Daily Comics Digression #37: The Undead Industry

Daily Comics Digression #37: The Undead Industry




Ever hear of a Marvel zombie? It's a type of comic book fanatic that is obsessed with what Marvel puts out. In comic book stores, this term applies to those customers whose blind adherence to certain characters means that they will buy every comic with a specific superhero in it for completion's sake. For years, there have been Spider-Man fans who buy every issue, no matter who wrote it or how good it was. Nowadays, the Marvel zombie has transmogrified into the MCU zombie, blindly fanatic about the new Marvel movie.

However, there's another type of zombie that I wish to speak to you about today. I believe that perhaps the entire comic book industry is a zombie, an undead abomination that no longer lives as normal companies do. Many a comic book fan has puzzled over the nonsensical decisions made by the big-two companies, DC and Marvel. The evidence is staggering: hiring people who publicly deride customers and even hate the projects that they're on, marketing schemes that alienate retailers and drive stores out of business, over shipping product that will surely never sell, the list goes on. Nothing makes sense.

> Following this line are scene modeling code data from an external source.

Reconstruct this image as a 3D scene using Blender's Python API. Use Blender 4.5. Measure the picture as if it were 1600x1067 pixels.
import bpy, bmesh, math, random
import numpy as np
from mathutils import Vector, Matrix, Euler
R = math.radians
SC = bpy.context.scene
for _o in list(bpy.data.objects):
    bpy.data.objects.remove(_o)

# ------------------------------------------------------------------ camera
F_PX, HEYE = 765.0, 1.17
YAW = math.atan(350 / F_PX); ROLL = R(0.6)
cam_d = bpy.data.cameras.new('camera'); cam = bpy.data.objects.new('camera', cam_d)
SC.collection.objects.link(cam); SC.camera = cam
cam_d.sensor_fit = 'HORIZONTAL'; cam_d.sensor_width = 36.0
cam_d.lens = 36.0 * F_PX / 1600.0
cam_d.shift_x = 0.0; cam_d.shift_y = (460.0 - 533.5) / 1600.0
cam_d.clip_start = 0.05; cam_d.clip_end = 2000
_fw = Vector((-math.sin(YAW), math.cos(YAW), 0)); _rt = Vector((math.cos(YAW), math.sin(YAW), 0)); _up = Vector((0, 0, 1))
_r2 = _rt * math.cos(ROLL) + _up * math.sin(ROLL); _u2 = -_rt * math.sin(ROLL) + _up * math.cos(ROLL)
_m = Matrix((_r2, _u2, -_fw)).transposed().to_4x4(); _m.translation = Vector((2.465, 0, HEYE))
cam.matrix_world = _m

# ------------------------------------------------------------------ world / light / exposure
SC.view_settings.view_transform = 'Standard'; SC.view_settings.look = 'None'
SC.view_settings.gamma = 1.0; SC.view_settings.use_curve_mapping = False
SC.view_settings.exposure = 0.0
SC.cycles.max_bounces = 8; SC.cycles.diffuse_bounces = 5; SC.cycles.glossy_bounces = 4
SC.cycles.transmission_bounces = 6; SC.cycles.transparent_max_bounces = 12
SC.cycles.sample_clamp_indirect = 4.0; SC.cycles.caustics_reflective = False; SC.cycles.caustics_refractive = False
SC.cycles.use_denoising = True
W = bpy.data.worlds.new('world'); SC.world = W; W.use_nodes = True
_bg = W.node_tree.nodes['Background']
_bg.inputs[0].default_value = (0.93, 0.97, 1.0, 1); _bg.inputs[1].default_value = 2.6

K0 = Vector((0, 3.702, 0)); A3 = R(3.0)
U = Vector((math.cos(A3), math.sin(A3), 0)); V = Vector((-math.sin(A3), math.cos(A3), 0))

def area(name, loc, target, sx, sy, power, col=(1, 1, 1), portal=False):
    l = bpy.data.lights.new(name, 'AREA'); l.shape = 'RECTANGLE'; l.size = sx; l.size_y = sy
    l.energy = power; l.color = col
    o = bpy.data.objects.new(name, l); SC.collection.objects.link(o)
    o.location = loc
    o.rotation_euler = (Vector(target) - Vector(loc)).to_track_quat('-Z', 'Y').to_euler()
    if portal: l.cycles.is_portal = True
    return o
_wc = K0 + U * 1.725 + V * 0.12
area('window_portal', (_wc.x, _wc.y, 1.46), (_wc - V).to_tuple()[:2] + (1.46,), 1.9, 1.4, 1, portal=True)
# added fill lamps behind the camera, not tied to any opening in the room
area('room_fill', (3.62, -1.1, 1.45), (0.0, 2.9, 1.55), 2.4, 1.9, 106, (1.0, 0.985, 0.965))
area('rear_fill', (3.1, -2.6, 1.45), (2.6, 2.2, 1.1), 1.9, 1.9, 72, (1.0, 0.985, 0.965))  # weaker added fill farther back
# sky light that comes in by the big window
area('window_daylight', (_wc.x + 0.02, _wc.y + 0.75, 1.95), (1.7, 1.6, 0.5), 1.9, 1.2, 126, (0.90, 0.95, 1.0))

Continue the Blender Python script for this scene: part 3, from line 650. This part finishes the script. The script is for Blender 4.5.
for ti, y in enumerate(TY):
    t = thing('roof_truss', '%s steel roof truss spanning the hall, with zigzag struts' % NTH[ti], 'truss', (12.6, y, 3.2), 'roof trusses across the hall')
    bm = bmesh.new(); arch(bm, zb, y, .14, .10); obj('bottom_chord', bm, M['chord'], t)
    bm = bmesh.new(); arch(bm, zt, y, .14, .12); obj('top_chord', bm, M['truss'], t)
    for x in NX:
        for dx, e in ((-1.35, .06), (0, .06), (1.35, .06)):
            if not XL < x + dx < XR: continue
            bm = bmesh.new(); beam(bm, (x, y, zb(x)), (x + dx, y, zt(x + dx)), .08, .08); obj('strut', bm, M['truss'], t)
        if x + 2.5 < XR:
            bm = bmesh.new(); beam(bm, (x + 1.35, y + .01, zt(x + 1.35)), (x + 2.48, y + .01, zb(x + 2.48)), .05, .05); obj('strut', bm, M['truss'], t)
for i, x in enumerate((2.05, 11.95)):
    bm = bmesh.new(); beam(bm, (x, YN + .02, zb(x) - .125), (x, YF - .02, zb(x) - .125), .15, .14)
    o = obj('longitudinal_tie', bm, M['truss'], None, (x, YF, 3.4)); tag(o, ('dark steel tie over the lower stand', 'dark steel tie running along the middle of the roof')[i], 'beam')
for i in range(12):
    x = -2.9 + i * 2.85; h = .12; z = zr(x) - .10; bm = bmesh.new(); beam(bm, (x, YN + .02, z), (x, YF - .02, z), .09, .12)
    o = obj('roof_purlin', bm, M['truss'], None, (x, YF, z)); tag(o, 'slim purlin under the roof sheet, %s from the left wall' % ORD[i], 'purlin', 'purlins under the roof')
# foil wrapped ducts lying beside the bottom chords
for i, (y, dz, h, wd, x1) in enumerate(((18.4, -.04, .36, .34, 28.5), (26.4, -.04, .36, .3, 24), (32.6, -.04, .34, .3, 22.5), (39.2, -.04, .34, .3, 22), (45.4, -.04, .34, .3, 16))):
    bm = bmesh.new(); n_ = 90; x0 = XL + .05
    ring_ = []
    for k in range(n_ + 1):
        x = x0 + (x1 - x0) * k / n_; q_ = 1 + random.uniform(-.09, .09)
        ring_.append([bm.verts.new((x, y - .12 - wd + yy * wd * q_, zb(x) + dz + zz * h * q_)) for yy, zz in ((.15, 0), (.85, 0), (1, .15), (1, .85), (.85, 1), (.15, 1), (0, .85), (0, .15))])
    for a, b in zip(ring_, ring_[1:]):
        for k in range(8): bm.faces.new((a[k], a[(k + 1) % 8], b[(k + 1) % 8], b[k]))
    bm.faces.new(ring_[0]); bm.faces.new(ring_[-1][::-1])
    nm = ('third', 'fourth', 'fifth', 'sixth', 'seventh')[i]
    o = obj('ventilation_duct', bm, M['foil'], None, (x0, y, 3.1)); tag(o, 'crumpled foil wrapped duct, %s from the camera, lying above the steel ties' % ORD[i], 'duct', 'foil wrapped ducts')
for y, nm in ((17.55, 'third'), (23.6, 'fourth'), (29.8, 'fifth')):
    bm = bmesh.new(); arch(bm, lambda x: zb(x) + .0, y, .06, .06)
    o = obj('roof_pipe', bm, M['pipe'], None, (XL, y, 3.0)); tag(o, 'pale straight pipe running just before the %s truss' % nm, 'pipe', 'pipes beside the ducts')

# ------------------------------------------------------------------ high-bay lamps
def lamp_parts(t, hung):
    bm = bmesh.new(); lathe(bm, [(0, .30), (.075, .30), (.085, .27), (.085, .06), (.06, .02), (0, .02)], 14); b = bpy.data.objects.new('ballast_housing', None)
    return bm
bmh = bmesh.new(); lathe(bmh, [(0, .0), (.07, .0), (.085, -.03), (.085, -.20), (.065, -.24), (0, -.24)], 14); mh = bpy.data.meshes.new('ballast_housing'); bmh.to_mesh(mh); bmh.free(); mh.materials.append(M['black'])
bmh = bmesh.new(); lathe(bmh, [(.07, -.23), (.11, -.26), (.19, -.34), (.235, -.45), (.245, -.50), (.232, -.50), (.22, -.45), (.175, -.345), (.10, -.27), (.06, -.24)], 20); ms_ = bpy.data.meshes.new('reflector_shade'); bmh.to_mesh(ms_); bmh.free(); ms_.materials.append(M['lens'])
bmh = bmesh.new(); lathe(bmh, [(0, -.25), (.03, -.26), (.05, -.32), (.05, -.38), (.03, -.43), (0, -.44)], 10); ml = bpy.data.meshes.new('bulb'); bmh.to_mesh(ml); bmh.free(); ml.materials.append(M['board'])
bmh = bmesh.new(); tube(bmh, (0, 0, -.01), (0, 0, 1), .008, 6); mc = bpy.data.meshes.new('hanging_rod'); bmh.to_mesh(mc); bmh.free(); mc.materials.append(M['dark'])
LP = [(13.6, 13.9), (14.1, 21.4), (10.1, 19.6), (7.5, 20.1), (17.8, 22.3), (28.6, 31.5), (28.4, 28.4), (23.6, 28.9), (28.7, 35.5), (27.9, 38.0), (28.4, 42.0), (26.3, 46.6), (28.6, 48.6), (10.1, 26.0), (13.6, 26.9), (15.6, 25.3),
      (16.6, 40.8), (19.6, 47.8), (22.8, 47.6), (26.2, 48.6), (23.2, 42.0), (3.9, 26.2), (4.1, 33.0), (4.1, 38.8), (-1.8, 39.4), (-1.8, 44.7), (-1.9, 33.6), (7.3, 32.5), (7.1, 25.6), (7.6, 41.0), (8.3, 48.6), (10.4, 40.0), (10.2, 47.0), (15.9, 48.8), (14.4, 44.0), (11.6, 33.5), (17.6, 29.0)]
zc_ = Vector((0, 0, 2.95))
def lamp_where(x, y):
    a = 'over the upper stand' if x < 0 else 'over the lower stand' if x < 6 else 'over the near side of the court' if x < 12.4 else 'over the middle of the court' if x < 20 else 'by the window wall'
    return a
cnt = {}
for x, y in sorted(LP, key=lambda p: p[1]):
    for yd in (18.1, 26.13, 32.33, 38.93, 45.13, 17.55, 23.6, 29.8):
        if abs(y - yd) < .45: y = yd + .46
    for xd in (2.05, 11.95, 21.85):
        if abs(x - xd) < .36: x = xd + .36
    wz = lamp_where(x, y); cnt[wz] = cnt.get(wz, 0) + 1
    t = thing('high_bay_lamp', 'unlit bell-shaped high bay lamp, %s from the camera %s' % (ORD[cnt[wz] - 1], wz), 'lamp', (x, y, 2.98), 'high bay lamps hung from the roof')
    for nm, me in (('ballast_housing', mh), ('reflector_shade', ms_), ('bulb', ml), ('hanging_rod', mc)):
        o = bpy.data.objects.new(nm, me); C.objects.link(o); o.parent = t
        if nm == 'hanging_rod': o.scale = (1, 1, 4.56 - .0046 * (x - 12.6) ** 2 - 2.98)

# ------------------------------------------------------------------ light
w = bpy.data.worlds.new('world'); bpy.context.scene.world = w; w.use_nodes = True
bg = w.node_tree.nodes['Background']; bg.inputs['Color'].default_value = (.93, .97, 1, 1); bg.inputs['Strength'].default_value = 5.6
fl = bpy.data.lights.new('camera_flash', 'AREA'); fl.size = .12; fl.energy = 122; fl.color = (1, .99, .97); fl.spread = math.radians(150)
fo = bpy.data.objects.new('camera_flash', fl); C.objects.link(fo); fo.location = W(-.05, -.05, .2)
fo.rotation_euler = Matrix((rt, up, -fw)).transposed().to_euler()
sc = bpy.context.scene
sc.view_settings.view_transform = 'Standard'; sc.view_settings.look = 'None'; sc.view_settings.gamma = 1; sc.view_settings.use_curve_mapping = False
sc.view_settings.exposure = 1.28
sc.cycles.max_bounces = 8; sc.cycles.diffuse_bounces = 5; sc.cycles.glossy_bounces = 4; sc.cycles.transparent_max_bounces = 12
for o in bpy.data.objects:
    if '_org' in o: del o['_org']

Until you stop for a moment and reflect upon something that Chuck Dixon said. Chuck alluded to the idea that the higher-ups, not the editors mind you, but the WAY-higher-ups, didn't really care for the comic books and that some wanted to close down publication and focus on film making. If you assume that the parent companies that own the big publishers do not care about comics and merely care about the money that can be made from the properties through film and merchandise, the decisions of these companies make much more sense.

Longtime fans of Marvel like Diversity&Comics, Douglas Ernst, and others have wracked their brains trying to figure out why the company would openly make decisions that are hostile to people who buy comics. But if my theory is correct, Marvel is no longer in the business of selling comics, not really. The staff at Marvel comics does not have profitability as its main goal, that much is clear from the sales figures. Instead, Marvel publications exists to grow the popularity of the brand so that the public at large will watch the movies and buy toys. A long time ago, executives must have decided that the comic book side of the industry was a necessary loss leader, an entry fee you paid to unlock all of that sweet movie and merchandise money. You can't really blame them. Superheroes are on everything from stationery to underwear, yet these companies seem to know better than to try and keep selling the books in major stores nationwide. They know its a niche industry. Therefore, while placating the core base of comic book readers is occasionally necessary (this is why I think Axel Alonso was fired at Marvel), pleasing the old-time fans isn't really in the interest of the major companies.

I think this theory even explains the major push for diversity at the big companies. What makes more money, pandering to a small base of diehard comic book fans, or raising brand awareness to all people in the country so that they're more likely to pony up cash for a funko pop? This theory explains each and every decision to hire and continue to keep on writers who despise the fanbase and have dismal sales. It's because they represent a new marketing demographic.

It is a sad conclusion to reach, but comics aren't dying; they're dead. They've been dead for years. I'll leave it up to the comic book historians to pinpoint the exact time of death. But like The Walking Dead, the industry limps on, a lifeless corpse that exists to suck the lifeblood of the living...well at least it's cash.